• **SUPPLIED ENTRIES**:

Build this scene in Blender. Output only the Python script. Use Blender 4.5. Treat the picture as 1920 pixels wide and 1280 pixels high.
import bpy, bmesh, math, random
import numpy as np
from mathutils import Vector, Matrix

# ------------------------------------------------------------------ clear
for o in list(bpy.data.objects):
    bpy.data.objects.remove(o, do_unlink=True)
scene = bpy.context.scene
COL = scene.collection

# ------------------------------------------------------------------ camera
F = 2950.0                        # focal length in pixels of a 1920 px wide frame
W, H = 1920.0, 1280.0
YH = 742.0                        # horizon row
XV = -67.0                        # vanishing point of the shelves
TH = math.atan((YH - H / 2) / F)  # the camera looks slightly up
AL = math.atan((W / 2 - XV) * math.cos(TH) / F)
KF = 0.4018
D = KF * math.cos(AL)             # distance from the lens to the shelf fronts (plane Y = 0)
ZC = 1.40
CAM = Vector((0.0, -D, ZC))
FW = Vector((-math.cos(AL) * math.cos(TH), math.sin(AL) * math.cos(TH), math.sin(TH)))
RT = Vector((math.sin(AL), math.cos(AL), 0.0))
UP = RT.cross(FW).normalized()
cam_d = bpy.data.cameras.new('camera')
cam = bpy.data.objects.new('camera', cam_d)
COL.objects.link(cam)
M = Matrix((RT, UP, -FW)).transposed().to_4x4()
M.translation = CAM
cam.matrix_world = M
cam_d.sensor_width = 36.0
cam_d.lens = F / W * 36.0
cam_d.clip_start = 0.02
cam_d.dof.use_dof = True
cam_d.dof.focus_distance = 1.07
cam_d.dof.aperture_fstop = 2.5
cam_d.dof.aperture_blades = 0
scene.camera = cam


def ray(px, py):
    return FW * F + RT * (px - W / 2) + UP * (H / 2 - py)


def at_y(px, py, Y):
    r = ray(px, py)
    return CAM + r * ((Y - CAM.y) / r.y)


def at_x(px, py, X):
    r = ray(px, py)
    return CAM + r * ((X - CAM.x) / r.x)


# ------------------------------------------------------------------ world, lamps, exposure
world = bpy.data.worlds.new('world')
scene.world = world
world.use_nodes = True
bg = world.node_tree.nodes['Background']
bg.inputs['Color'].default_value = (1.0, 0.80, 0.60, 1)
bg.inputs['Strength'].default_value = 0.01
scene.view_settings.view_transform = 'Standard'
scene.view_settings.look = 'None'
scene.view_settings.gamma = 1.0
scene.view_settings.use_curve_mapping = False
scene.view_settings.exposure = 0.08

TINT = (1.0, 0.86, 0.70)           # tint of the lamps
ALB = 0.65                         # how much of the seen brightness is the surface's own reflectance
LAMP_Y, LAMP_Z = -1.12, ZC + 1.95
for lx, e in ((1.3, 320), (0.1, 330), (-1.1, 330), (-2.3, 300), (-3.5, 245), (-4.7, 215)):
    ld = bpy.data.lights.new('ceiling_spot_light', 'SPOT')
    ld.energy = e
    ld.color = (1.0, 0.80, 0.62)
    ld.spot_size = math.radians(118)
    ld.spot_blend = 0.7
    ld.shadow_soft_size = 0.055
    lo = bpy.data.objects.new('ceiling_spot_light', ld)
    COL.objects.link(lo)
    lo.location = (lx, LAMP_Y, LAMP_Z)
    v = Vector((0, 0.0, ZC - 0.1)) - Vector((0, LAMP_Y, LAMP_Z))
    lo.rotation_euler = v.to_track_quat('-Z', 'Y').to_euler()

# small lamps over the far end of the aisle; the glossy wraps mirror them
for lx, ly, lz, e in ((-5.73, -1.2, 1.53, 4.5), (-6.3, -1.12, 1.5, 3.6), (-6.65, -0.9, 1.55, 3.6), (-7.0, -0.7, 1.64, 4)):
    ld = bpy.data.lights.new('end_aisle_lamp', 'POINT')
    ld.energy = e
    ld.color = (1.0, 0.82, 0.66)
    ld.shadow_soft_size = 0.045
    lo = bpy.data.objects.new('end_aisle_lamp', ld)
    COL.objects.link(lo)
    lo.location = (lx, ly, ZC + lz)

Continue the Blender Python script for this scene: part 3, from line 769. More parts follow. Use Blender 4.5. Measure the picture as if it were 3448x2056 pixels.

• **SET PROBLEM**: Every line of the data above should be reproduced word for word.

• **ANSWER IN FULL**:
Build this scene in Blender. Output only the Python script. Use Blender 4.5. Treat the picture as 1920 pixels wide and 1280 pixels high.
import bpy, bmesh, math, random
import numpy as np
from mathutils import Vector, Matrix

# ------------------------------------------------------------------ clear
for o in list(bpy.data.objects):
    bpy.data.objects.remove(o, do_unlink=True)
scene = bpy.context.scene
COL = scene.collection

# ------------------------------------------------------------------ camera
F = 2950.0                        # focal length in pixels of a 1920 px wide frame
W, H = 1920.0, 1280.0
YH = 742.0                        # horizon row
XV = -67.0                        # vanishing point of the shelves
TH = math.atan((YH - H / 2) / F)  # the camera looks slightly up
AL = math.atan((W / 2 - XV) * math.cos(TH) / F)
KF = 0.4018
D = KF * math.cos(AL)             # distance from the lens to the shelf fronts (plane Y = 0)
ZC = 1.40
CAM = Vector((0.0, -D, ZC))
FW = Vector((-math.cos(AL) * math.cos(TH), math.sin(AL) * math.cos(TH), math.sin(TH)))
RT = Vector((math.sin(AL), math.cos(AL), 0.0))
UP = RT.cross(FW).normalized()
cam_d = bpy.data.cameras.new('camera')
cam = bpy.data.objects.new('camera', cam_d)
COL.objects.link(cam)
M = Matrix((RT, UP, -FW)).transposed().to_4x4()
M.translation = CAM
cam.matrix_world = M
cam_d.sensor_width = 36.0
cam_d.lens = F / W * 36.0
cam_d.clip_start = 0.02
cam_d.dof.use_dof = True
cam_d.dof.focus_distance = 1.07
cam_d.dof.aperture_fstop = 2.5
cam_d.dof.aperture_blades = 0
scene.camera = cam


def ray(px, py):
    return FW * F + RT * (px - W / 2) + UP * (H / 2 - py)


def at_y(px, py, Y):
    r = ray(px, py)
    return CAM + r * ((Y - CAM.y) / r.y)


def at_x(px, py, X):
    r = ray(px, py)
    return CAM + r * ((X - CAM.x) / r.x)


# ------------------------------------------------------------------ world, lamps, exposure
world = bpy.data.worlds.new('world')
scene.world = world
world.use_nodes = True
bg = world.node_tree.nodes['Background']
bg.inputs['Color'].default_value = (1.0, 0.80, 0.60, 1)
bg.inputs['Strength'].default_value = 0.01
scene.view_settings.view_transform = 'Standard'
scene.view_settings.look = 'None'
scene.view_settings.gamma = 1.0
scene.view_settings.use_curve_mapping = False
scene.view_settings.exposure = 0.08

TINT = (1.0, 0.86, 0.70)           # tint of the lamps
ALB = 0.65                         # how much of the seen brightness is the surface's own reflectance
LAMP_Y, LAMP_Z = -1.12, ZC + 1.95
for lx, e in ((1.3, 320), (0.1, 330), (-1.1, 330), (-2.3, 300), (-3.5, 245), (-4.7, 215)):
    ld = bpy.data.lights.new('ceiling_spot_light', 'SPOT')
    ld.energy = e
    ld.color = (1.0, 0.80, 0.62)
    ld.spot_size = math.radians(118)
    ld.spot_blend = 0.7
    ld.shadow_soft_size = 0.055
    lo = bpy.data.objects.new('ceiling_spot_light', ld)
    COL.objects.link(lo)
    lo.location = (lx, LAMP_Y, LAMP_Z)
    v = Vector((0, 0.0, ZC - 0.1)) - Vector((0, LAMP_Y, LAMP_Z))
    lo.rotation_euler = v.to_track_quat('-Z', 'Y').to_euler()

# small lamps over the far end of the aisle; the glossy wraps mirror them
for lx, ly, lz, e in ((-5.73, -1.2, 1.53, 4.5), (-6.3, -1.12, 1.5, 3.6), (-6.65, -0.9, 1.55, 3.6), (-7.0, -0.7, 1.64, 4)):
    ld = bpy.data.lights.new('end_aisle_lamp', 'POINT')
    ld.energy = e
    ld.color = (1.0, 0.82, 0.66)
    ld.shadow_soft_size = 0.045
    lo = bpy.data.objects.new('end_aisle_lamp', ld)
    COL.objects.link(lo)
    lo.location = (lx, ly, ZC + lz)

Continue the Blender Python script for this scene: part 3, from line 769. More parts follow. Use Blender 4.5. Measure the picture as if it were 3448x2056 pixels.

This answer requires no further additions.